Every floor in Strangway and Cleveland’s home is covered in these black and white tiles set in a checker pattern, warmed by in-floor heating. The colour scheme gives each bathroom a great starting point against which the vibrant drawer pulls can shine.

The main floor bathroom hosts a punch of orange and Strangway’s personal bathroom boasts bright splashes of yellow, red and pink. Cleveland’s devoted bathroom plays off the absence of colour, with mostly matte black finishes. 


All three bathrooms feature vessel sinks, which Strangway says they were attracted to because they’re reminiscent of historic basins. 


Strangway notes that vessel sinks are a reno-smart choice, since a smaller cut to the countertop is required for a vessel. This makes it easier to update the rooms at a later date with a new vessel sink, or to cut a larger hole in the countertop for a top or under-mounted sink.

After making most of the design choices themselves, the couple called in the help of their home builder and several trusted contractors who helped scout out all the faucets and shower units for the three rooms, including the matte black ones for Cleveland’s more masculine room. They helped choose the best wall tiles to complement the imported Angolan floor tile, and their designer helped to sort out the flow of the rooms.

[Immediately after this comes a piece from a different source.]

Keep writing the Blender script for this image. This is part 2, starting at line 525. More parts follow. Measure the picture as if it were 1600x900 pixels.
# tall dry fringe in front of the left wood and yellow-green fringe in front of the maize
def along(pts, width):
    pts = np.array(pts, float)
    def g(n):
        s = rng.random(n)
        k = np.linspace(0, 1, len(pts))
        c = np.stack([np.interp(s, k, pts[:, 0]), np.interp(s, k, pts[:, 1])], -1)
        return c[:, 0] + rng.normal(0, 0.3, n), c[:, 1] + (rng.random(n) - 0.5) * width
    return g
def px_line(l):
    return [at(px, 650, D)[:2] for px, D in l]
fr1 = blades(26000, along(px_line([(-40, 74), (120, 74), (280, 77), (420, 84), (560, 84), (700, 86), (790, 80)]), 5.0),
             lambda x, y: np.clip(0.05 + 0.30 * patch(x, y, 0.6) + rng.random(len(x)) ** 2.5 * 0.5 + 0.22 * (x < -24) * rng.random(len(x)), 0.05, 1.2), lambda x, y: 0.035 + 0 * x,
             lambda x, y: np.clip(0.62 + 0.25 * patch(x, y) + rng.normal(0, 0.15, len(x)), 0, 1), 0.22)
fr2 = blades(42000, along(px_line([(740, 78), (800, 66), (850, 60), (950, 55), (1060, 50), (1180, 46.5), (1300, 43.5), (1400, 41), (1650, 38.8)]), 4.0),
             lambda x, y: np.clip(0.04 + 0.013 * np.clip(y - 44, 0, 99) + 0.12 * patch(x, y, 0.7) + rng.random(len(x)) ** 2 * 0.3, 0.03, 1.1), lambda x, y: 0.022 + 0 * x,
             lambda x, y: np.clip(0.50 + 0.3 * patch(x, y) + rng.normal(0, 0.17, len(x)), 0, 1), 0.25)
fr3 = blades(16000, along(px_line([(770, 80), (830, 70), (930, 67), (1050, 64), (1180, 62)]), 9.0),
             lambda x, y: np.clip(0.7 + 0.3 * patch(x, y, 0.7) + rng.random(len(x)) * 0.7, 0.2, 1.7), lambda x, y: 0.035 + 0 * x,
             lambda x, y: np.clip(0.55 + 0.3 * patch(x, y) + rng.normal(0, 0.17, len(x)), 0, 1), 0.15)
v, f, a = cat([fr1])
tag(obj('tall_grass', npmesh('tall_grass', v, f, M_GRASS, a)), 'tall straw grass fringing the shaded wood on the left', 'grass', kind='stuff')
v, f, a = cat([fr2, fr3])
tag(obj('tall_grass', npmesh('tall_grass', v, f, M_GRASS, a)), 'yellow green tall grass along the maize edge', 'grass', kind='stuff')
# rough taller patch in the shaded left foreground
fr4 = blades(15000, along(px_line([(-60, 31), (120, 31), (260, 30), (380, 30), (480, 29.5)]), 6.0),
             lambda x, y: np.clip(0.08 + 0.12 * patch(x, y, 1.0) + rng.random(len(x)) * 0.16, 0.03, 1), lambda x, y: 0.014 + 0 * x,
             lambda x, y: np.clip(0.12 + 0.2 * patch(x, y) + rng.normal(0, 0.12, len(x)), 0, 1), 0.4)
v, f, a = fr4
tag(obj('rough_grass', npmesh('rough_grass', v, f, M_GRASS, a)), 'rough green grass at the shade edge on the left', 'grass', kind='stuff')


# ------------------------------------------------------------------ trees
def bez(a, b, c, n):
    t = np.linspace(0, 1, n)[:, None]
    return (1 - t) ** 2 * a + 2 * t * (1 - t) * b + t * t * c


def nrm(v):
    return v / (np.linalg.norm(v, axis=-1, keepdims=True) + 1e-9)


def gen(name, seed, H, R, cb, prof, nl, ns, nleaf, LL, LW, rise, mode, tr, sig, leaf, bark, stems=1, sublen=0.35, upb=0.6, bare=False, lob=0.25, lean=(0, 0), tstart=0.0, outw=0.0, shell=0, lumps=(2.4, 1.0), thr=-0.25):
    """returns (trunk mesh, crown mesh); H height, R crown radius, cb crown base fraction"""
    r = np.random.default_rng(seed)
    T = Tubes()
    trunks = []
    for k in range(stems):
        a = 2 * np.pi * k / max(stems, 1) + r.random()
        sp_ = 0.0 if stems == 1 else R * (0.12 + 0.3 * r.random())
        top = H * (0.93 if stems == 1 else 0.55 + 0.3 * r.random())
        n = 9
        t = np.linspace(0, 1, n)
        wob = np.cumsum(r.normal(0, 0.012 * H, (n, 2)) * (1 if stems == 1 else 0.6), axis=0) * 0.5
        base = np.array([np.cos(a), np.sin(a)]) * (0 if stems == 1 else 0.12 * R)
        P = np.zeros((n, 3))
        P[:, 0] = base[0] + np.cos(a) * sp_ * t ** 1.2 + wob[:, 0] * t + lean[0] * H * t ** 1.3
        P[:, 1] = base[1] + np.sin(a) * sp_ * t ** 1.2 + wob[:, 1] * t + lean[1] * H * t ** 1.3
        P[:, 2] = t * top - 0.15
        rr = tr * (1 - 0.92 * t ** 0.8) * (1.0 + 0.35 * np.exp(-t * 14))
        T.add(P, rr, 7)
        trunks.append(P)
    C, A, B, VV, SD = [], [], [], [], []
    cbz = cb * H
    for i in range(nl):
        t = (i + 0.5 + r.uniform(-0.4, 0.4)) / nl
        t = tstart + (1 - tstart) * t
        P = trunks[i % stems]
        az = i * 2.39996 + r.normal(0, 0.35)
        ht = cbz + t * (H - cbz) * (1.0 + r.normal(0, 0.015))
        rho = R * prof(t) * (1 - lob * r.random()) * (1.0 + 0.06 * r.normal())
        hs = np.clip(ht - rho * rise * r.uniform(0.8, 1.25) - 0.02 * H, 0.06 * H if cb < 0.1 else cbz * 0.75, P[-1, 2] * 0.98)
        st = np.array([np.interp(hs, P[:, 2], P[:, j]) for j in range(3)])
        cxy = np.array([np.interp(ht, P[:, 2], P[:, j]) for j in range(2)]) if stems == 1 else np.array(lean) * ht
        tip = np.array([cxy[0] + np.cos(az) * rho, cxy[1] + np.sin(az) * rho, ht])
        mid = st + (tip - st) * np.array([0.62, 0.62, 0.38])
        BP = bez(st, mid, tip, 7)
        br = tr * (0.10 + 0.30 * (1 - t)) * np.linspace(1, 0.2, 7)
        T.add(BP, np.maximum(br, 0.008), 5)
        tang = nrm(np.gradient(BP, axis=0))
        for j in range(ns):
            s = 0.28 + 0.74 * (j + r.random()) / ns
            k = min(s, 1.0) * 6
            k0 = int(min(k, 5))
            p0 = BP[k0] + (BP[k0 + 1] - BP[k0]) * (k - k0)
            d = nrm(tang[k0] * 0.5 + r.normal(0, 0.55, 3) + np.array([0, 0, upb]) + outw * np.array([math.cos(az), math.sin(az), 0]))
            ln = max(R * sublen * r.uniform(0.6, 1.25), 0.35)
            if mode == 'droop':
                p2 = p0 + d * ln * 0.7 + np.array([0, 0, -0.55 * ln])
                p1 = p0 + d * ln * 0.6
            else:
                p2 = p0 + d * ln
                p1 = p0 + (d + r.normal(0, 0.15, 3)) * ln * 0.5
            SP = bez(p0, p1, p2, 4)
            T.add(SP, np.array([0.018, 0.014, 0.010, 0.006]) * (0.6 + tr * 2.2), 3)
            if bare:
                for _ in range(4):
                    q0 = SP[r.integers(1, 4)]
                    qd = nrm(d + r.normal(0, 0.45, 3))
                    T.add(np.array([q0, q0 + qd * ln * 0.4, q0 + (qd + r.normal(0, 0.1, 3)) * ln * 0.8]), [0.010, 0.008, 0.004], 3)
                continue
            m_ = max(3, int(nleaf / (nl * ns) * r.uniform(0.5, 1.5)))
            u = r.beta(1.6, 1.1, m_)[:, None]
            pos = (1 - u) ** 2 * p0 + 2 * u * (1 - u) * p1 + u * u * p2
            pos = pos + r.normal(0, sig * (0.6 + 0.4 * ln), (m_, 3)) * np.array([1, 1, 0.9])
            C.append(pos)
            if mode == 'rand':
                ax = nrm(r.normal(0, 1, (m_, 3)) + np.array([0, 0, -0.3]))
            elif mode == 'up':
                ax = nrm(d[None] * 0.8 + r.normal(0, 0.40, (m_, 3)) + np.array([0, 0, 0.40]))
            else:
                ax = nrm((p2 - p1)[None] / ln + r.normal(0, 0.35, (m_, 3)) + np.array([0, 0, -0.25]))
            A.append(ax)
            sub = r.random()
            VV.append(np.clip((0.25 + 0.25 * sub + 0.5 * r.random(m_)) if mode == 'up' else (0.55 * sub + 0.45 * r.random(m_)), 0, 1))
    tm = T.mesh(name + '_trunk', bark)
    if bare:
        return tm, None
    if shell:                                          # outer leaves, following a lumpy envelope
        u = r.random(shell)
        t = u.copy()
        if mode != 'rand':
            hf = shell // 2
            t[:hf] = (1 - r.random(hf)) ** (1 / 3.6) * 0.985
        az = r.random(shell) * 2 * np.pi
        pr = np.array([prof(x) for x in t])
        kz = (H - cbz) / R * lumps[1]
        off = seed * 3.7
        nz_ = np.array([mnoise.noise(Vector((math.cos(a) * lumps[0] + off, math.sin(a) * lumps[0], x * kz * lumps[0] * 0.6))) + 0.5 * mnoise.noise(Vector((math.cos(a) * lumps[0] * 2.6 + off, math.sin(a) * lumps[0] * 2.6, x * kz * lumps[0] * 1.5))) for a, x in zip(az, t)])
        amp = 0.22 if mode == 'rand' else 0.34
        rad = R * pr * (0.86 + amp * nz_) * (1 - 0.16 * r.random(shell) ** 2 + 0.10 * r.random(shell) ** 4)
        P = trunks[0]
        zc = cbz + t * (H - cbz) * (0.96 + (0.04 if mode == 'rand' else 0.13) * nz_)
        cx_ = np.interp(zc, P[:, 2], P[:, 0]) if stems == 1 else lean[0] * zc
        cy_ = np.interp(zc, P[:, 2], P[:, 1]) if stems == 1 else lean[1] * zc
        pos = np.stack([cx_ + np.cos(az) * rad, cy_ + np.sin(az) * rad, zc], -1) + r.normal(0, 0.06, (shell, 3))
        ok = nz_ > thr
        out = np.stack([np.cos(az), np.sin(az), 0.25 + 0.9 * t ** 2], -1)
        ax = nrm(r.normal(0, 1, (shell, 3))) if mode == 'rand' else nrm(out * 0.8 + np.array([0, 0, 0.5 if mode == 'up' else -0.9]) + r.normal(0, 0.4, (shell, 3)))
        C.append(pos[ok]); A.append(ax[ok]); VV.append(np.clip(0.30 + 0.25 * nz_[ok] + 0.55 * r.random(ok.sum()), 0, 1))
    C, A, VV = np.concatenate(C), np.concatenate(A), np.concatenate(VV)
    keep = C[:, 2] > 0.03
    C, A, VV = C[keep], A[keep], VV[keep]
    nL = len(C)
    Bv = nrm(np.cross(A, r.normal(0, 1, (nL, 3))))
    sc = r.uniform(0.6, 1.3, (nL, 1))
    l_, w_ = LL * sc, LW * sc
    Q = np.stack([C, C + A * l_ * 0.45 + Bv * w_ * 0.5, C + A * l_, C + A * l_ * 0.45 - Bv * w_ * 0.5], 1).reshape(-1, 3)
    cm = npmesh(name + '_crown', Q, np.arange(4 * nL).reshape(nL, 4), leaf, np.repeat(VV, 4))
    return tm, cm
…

Strangway’s design choices always started on the traditional side, with items you might find in older stately homes. But that’s where the similarity ended. Strangway soon made her mark on the purchases. She painted, covered or altered most of them in some way. Even the bathrooms’ glass doors are covered in gingham or striped fabrics to match each room’s unique colour palette, in addition to providing much-needed privacy.


Towel and Toilet Paper Holders as Functional Art

Cast deer heads and antlers, purchased online and painted by Strangway, are functional art. These towel and toilet paper holders are a common design thread in the three bathrooms. The search for these specific items might have you calling Strangway a collector, and you’d be right – and wrong.


“I’m not a deer person; I just got in a deer mood,” Strangway says. “Instead, 
I collect toys.”

Those toys are evident throughout the home, but hold a special spot in Strangway’s personal bathroom. Her collection of McDonald’s memorabilia fills up a large wall unit – around 150 toys collected throughout the years. They add more colour and whimsy to an already playful area of the home that is filled with pots full of fish and a bird bath filled with succulent plants. 


Strangway’s bath “room” spills out of its intended enclosed area and into an open-concept space that serves as a living-dining-boudoir area. Here, Cleveland can play one of his many musical instruments, while Coffee, their 18-year-old Lhasa Apso, relaxes at his feet. And Strangway can soak in her iron claw-footed tub underneath the glow from opulent red and green jewelled chandeliers that hang under brightly painted ceiling medallions.


Paint Inspired by Nail Polish Makes Strangway’s Home Glow

To get the fabulous burst of pure glossy colours, Strangway was forced to use high-gloss oil paint – something her professional painter was completely against. Strangway just chalked this problem up to her growing list of requests that reflected her personality but confounded the design industry she was working with.


“I wanted it to look like nail polish, which obviously isn’t a respectable aim,” she says laughing.


There are a number of perfectly reasonable factors why a professional painter might shy away from painting a home’s wall in oil paint, but Strangway stuck to her design goals and her painter agreed to give it a shot. The end result is what makes the home glow.


“It costs the same to paint a pretty colour, as opposed to an ugly one,” Strangway says with a shrug. “Why colour scares people, I’ll never understand.”


And with bright green CaesarStone countertops and yellow cabinets, nothing but bright paint would do. These choices would have fallen flat against a beige or white wall, says Strangway.


Extreme Design Gives a Home a Quirky Personality

With the clashes of colour, splashes of pattern, and the addition of some interesting animal-inspired accessories, everything works in perfect symmetry. Much like a person’s personality, when all facets are taken together, all the individual quirks meld to create an overall pleasing image that’s wonderful, original, and sometimes, extreme.